I'm fully aware of the origins of windows, and even pointed out why
those origins took it out of the category of "systems designed from
scratch for windowing UIs". That NT has to provide the same
functionality to be compatible with W9x is a sad thing.

> > So far, you haven't demonstrated that the
> > Windows way is any more flexible or functional
> > than the X way.
> The 100,000 applications provide the flexibility and functionality.

That may make the desktop more flexible and functional, but not the
underlying windowing system which we were discussing. Unless you can
demonstrate an application which can't be done on X, the sheer number
don't matter.

> > I don't know that I would call it a covert
> > channel.
> You can learn or transmit information about other processes about which you
> should know nothing by determining or influencing their states.  This provides a
> low-bandwidth covert channel, and is thus a (small) security risk.

Unfortunately, that channel *has* to exist because the window manager
couldn't function without it. As I stated before, you eliminate that
small risk by not allowing untrusted clients to connect to the server.
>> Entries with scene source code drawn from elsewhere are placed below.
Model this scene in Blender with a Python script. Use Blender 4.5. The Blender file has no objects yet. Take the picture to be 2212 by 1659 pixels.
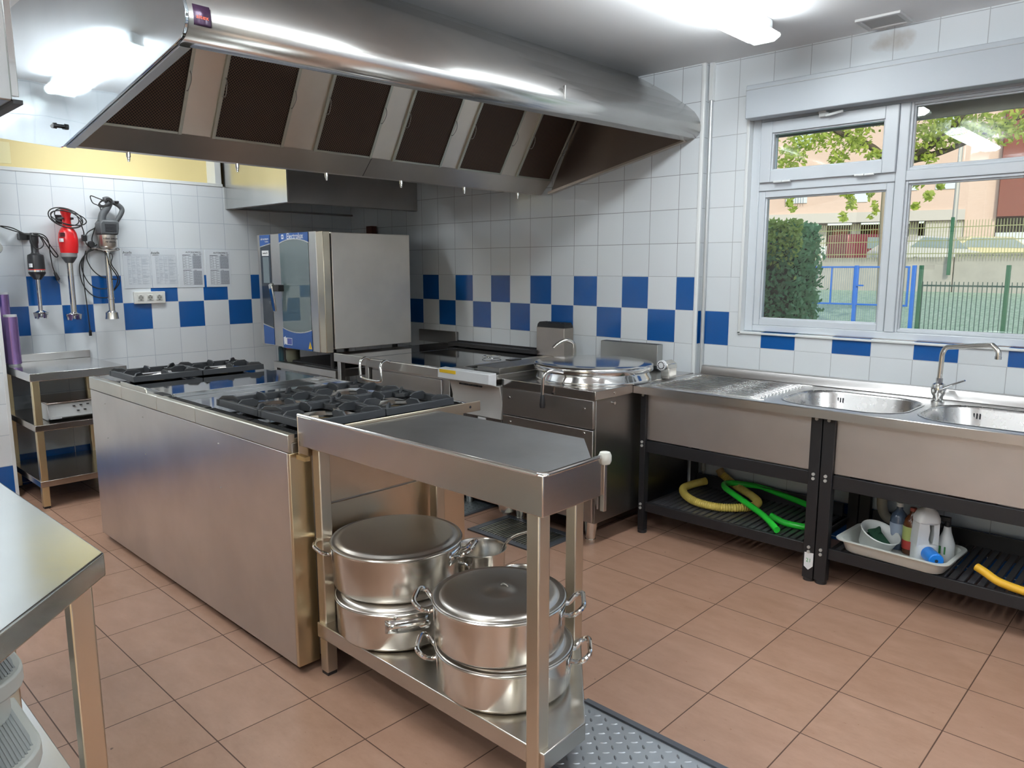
import bpy, bmesh, math, random
from mathutils import Vector, Matrix
random.seed(7)
sc = bpy.context.scene
COL = sc.collection
# ------------------------------------------------------------------ camera
cam_d = bpy.data.cameras.new('camera'); cam = bpy.data.objects.new('camera', cam_d); COL.objects.link(cam)
CP = Vector((5.8484, -4.0035, 1.4718)); YAW, PITCH, ROLL = -0.7622, 0.1545, -0.0003
fw = Vector((math.sin(YAW)*math.cos(PITCH), math.cos(YAW)*math.cos(PITCH), -math.sin(PITCH)))
rt = Vector((math.cos(YAW), -math.sin(YAW), 0)); up = rt.cross(fw)
rt2 = rt*math.cos(ROLL)+up*math.sin(ROLL); up2 = up*math.cos(ROLL)-rt*math.sin(ROLL)
m = Matrix((rt2, up2, -fw)).transposed().to_4x4(); m.translation = CP
cam.matrix_world = m
cam_d.sensor_fit = 'HORIZONTAL'; cam_d.sensor_width = 36; cam_d.lens = 1612.74/2212*36
cam_d.clip_start = 0.05; cam_d.clip_end = 300
sc.camera = cam
# ------------------------------------------------------------------ world, sun, exposure
sc.view_settings.view_transform = 'Standard'; sc.view_settings.look = 'None'
sc.view_settings.gamma = 1; sc.view_settings.use_curve_mapping = False
sc.view_settings.exposure = 0.5
w = bpy.data.worlds.new('sky'); sc.world = w; w.use_nodes = True
wn = w.node_tree; wn.nodes.clear()
wo = wn.nodes.new('ShaderNodeOutputWorld'); wb = wn.nodes.new('ShaderNodeBackground'); ws = wn.nodes.new('ShaderNodeTexSky')
ws.sky_type = 'NISHITA'; ws.sun_disc = False; ws.sun_elevation = math.radians(32); ws.sun_rotation = math.radians(150)
ws.dust_density = 1.5
wb.inputs['Strength'].default_value = 0.17
wn.links.new(ws.outputs[0], wb.inputs[0]); wn.links.new(wb.outputs[0], wo.inputs[0])
sd = bpy.data.lights.new('sun', 'SUN'); so = bpy.data.objects.new('sun', sd); COL.objects.link(so)
sd.energy = 1.5; sd.color = (1, .9, .74); sd.angle = .01
so.rotation_euler = Vector((-.55, .75, -.5)).to_track_quat('-Z', 'Y').to_euler()
TUBE = 27.0      # emission of the fluorescent diffusers
try:
    sc.cycles.max_bounces = 10; sc.cycles.glossy_bounces = 6; sc.cycles.transparent_max_bounces = 24
    sc.cycles.sample_clamp_indirect = 6; sc.cycles.caustics_reflective = False; sc.cycles.caustics_refractive = False
    sc.cycles.use_denoising = True
except Exception: pass

# ------------------------------------------------------------------ materials
def mat(name, col=(.8,.8,.8), rough=.5, metal=0, **k):
    m = bpy.data.materials.new(name); m.use_nodes = True
    b = m.node_tree.nodes['Principled BSDF']
    b.inputs['Base Color'].default_value = (*col, 1); b.inputs['Roughness'].default_value = rough
    b.inputs['Metallic'].default_value = metal
    for a, v in k.items():
        b.inputs[a.replace('_', ' ')].default_value = v
    return m
def N(m, t, **k):
    n = m.node_tree.nodes.new('ShaderNode'+t)
    for a, v in k.items(): setattr(n, a, v)
    return n
def L(m, a, b): m.node_tree.links.new(a, b)
def mth(m, op, a, b=None, c=None):
    n = N(m, 'Math', operation=op)
    for i, v in enumerate((a, b, c)):
        if v is None: continue
        if isinstance(v, (int, float)): n.inputs[i].default_value = v
        else: L(m, v, n.inputs[i])
    return n.outputs[0]
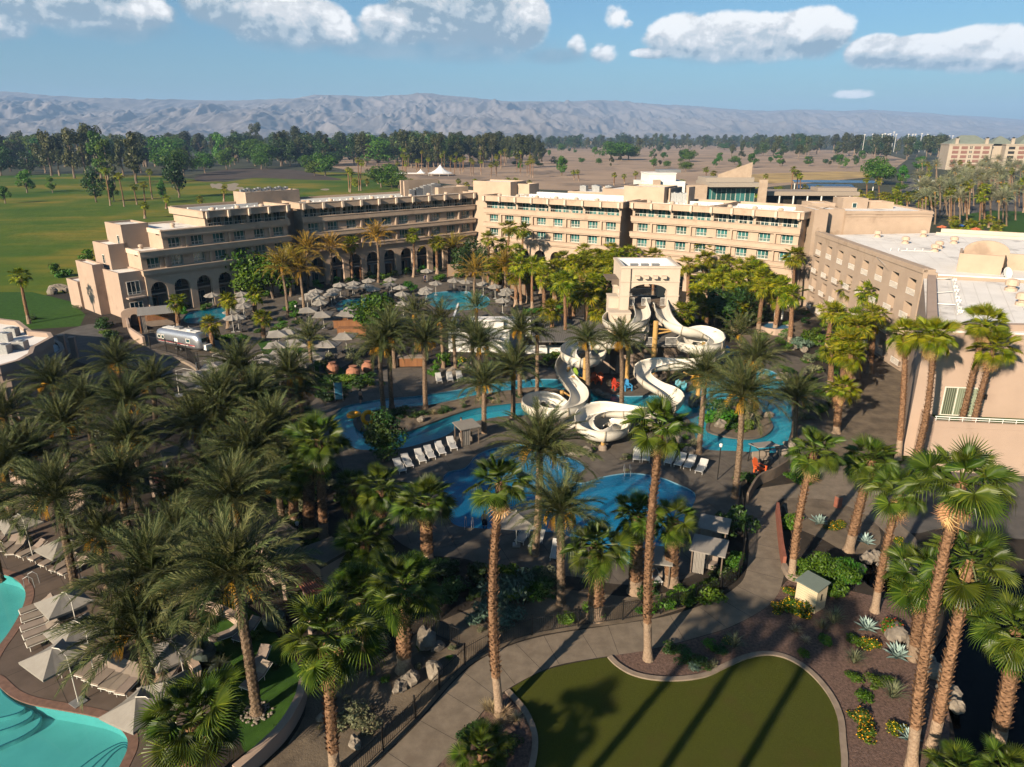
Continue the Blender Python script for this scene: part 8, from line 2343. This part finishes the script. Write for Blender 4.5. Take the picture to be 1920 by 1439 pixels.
# swing seat with black frame
sw = G(1433, 872)
st_ = thing('swing_seat', 'black framed canopy swing seat with grey awning', 'swing seat', (sw.x, sw.y, 0), 0.25)
b = MB()
for x in (-1.1, 1.1): b.tube([(x, -0.9, 0), (x, -0.5, 1.9), (x, 0.9, 2.0), (x, 1.1, 0)], 0.05, 6)
b.tube([(-1.1, -0.5, 1.9), (1.1, -0.5, 1.9)], 0.05, 6); b.build('frame', M_black, st_)
b = MB(); b.slab(-1.15, 1.15, -0.4, 1.3, 0, 0.06); o = b.build('awning', mat('grey_awning', (0.30, 0.27, 0.24), 0.8), st_, loc=(0, 0, 2.0)); o.rotation_euler = (R(-10), 0, 0)
b = MB(); b.slab(-0.9, 0.9, 0.1, 0.8, 0.45, 0.6); b.slab(-0.9, 0.9, 0.75, 0.9, 0.6, 1.1); b.build('bench', M_cushion, st_)
# yellow swim ring and lifeguard stand beside the island
rg = G(664, 781, -0.1)
b = MB(); n, k = 22, 10
for i in range(n):
    a = 2 * pi * i / n
    for j in range(k): w_ = 2 * pi * j / k; b.v.append(((0.62 + 0.24 * cos(w_)) * cos(a), (0.62 + 0.24 * cos(w_)) * sin(a), 0.22 + 0.24 * sin(w_)))
for i in range(n):
    for j in range(k): b.f.append((i * k + j, ((i + 1) % n) * k + j, ((i + 1) % n) * k + (j + 1) % k, i * k + (j + 1) % k)); b.m.append(0)
M_ring = mat('yellow_vinyl', (0.72, 0.32, 0.0), 0.3)
o = b.build('swim_ring', M_ring, None, True, (rg.x, rg.y, -0.14)); tag(o, 'bright yellow swim ring floating at the bend of the lazy river', 'swim ring')
o = put('swim_ring', o.data, None, (*G(690, 797).xy, 0.1)); o.rotation_euler = (R(70), 0, 0.6); o.location.z = 0.84; tag(o, 'yellow swim ring leaning upright on the island', 'swim ring')
# big terracotta jars
JARS = []
jm = MB(); jm.lathe([(0.35, 0), (0.75, 0.35), (0.95, 0.85), (0.85, 1.35), (0.45, 1.65), (0.42, 1.8), (0.55, 1.85)], 14); jmm = jm.mesh('jar', M_terra)
for (u, v, s, l) in ((663, 712, 1.0, 'terracotta jar in front, right of the olive bush'), (690, 700, 0.9, 'terracotta jar behind the front jar'), (624, 703, 0.95, 'terracotta jar left of the pair, beside the bush')):
    o = put('terracotta_jar', jmm, None, (*G(u, v).xy, 0)); o.scale = (s, s, s); tag(o, l, 'jar', 'large terracotta jars')
PT = []
pm_ = MB(); pm_.lathe([(0.4, 0), (0.62, 0.25), (0.72, 0.7), (0.66, 0.95), (0.55, 0.95)], 14); pmm_ = pm_.mesh('pot', mat('grey_green_glaze', (0.065, 0.085, 0.075), 0.35, var=0.2))
for (u, v, l) in ((385, 1240, 'round green planter with spiky plant on the seat wall, left one'), (416, 1278, 'round green planter with spiky plant on the seat wall, right one'), (516, 1178, 'green planter in the shade below the pergola')):
    p = G(u, v); t = thing('planter_pot', l, 'planter', (p.x, p.y, 0)); put('pot', pmm_, t); o = put('plant', shrub_proto('grass', 1)[0][1], t, (0, 0, 0.85))
# stripy blue board sign by the river walk
sg = G(636, 752); t = thing('sign_board', 'tall blue sign board beside the river walk', 'sign', (sg.x, sg.y, 0), 0.2); b = MB(); b.slab(-.45, .45, -.04, .04, 0.2, 2.3); b.build('panel', mat('sign_blue', (0.03, 0.15, 0.26), 0.5, var=0.3), t); b = MB(); b.slab(-.5, -.42, -.05, .05, 0, 2.4); b.slab(.42, .5, -.05, .05, 0, 2.4); b.build('frame', M_metal, t)
sg = G(1458, 610); t = thing('sign_board', 'blank white board standing behind the blue hot tub', 'sign', (sg.x, sg.y, 0), 0.1); b = MB(); b.slab(-.8, .8, -.05, .05, 1.0, 3.4); b.build('panel', M_white, t); b = MB(); b.slab(-.1, .1, -.05, .05, 0, 1.0); b.build('post', M_metal, t)
hb_ = G(1452, 622); t = thing('hot_tub', 'raised blue hot tub in a tan surround among the court palms', 'hot tub', (hb_.x, hb_.y, 0)); b = MB(); b.lathe([(2.6, 0), (2.6, 1.0), (2.2, 1.0), (2.2, 0.8)], 10); b.build('surround', M_stucco_pink, t); b = MB(); b.lathe([(2.19, 0.78), (2.19, 0.86)], 16); b.build('cover', mat('blue_cover', (0.03, 0.12, 0.22), 0.4), t)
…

Just out of curiosity, if I'm using one of the remote access methods
for NT, is there anything that prevents me from running a program that
opens a window on the screen and thus get access to the same
information?

> > As far as I can tell from your description,
> > the only difference between Windows and X is
> > that in Windows passes every event to every
> > client to let the client choose, resulting in
> > a boatload of context switches ...
> Yes.
> 
> > ... whereas in X the clients have specified
> > which events they want, and X does the determination
> > internally, so you don't get context switches
> > for clients that don't care about an event, which is
> > a major savings as most clients don't care
> > about events in other windows.
> Yes.

In other words, the Windows approach is no more flexible or functional
than the X approach, just a lot more expensive. That that's because of
it's roots as a single-tasking program loader actually gives some
credibility to your argument that Unix is bad on the desktop because
of it's roots as a multiuser server. But I think I already agreed that
having capabilities you don't use is an expense you could avoid. Just
not nearly as bad as having to provide backwards compatability for
systems that didn't have capabilities that you need.

	<mike
--
Mike Meyer <mwm@mired.org>			http://www.mired.org/home/mwm/
Q: How do you make the gods laugh?		A: Tell them your plans.